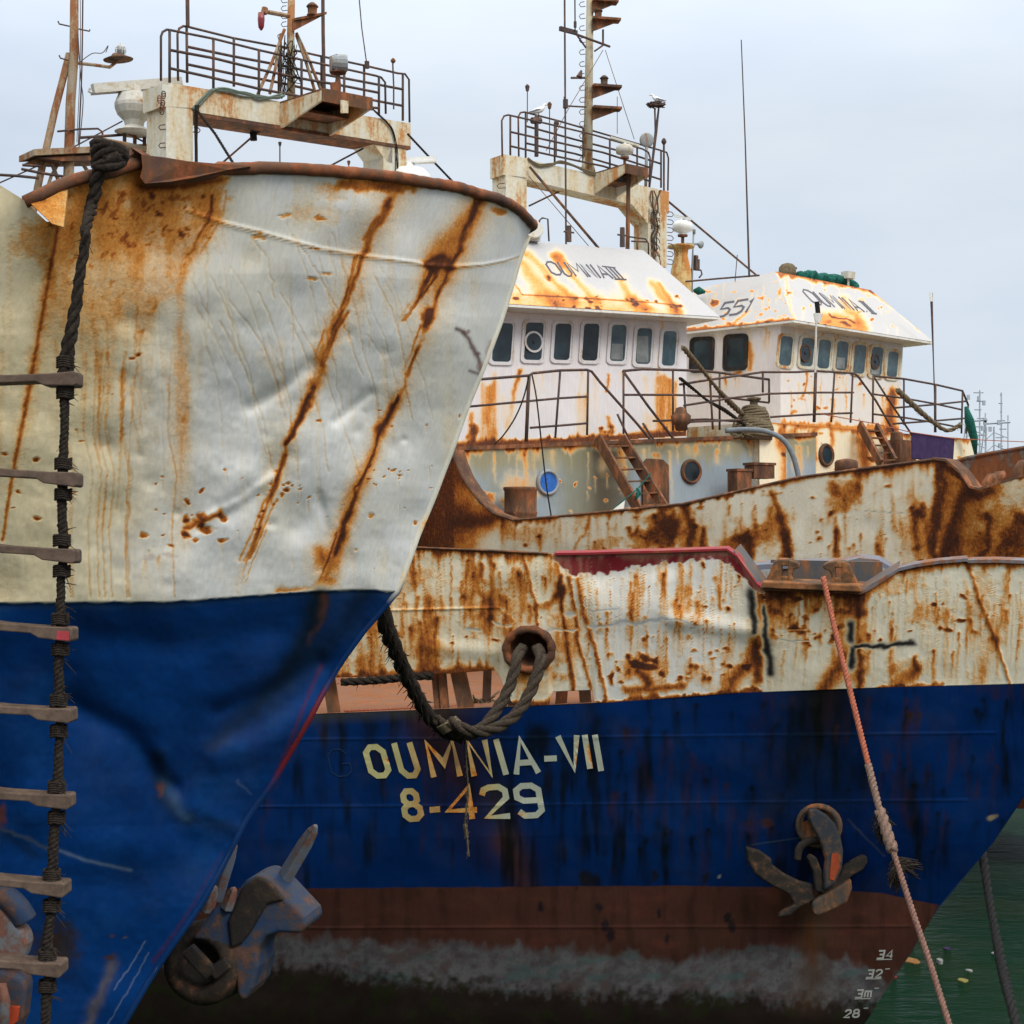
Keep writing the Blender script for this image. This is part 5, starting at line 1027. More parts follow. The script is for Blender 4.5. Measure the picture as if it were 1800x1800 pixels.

• • •

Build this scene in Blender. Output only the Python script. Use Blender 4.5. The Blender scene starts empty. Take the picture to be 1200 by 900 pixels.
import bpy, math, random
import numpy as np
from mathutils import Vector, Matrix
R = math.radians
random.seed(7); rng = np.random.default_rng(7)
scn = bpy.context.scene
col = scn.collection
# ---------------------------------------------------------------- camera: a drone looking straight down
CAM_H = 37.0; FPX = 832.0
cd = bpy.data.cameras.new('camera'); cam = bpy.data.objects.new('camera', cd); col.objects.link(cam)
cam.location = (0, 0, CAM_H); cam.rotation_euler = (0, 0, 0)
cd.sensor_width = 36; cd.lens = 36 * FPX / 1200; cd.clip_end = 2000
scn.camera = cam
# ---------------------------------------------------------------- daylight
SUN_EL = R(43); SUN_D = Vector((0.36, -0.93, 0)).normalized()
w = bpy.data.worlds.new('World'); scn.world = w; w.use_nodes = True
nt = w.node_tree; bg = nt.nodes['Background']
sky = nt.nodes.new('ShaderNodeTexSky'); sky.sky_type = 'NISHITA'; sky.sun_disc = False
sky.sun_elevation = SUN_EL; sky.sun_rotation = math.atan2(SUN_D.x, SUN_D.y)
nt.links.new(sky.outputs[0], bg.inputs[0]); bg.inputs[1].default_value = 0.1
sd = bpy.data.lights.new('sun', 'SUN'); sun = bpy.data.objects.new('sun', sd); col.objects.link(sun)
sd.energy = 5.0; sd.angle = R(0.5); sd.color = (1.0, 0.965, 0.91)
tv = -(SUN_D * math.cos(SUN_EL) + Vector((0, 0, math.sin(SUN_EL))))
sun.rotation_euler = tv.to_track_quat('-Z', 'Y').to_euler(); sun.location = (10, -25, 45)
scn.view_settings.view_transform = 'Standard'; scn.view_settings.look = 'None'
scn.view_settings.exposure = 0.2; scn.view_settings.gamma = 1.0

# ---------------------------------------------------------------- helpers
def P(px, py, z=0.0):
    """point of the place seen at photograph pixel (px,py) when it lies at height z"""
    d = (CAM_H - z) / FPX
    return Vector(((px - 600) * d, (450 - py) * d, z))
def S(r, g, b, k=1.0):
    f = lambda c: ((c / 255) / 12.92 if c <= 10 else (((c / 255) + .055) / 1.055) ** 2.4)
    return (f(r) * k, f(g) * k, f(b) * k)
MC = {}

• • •

[TASK INSTRUCTIONS]:
Search the entries for the string "script" and collect each line that has it.

[FULL SOLUTION]:
Keep writing the Blender script for this image. This is part 5, starting at line 1027. More parts follow. The script is for Blender 4.5. Measure the picture as if it were 1800x1800 pixels.
Build this scene in Blender. Output only the Python script. Use Blender 4.5. The Blender scene starts empty. Take the picture to be 1200 by 900 pixels.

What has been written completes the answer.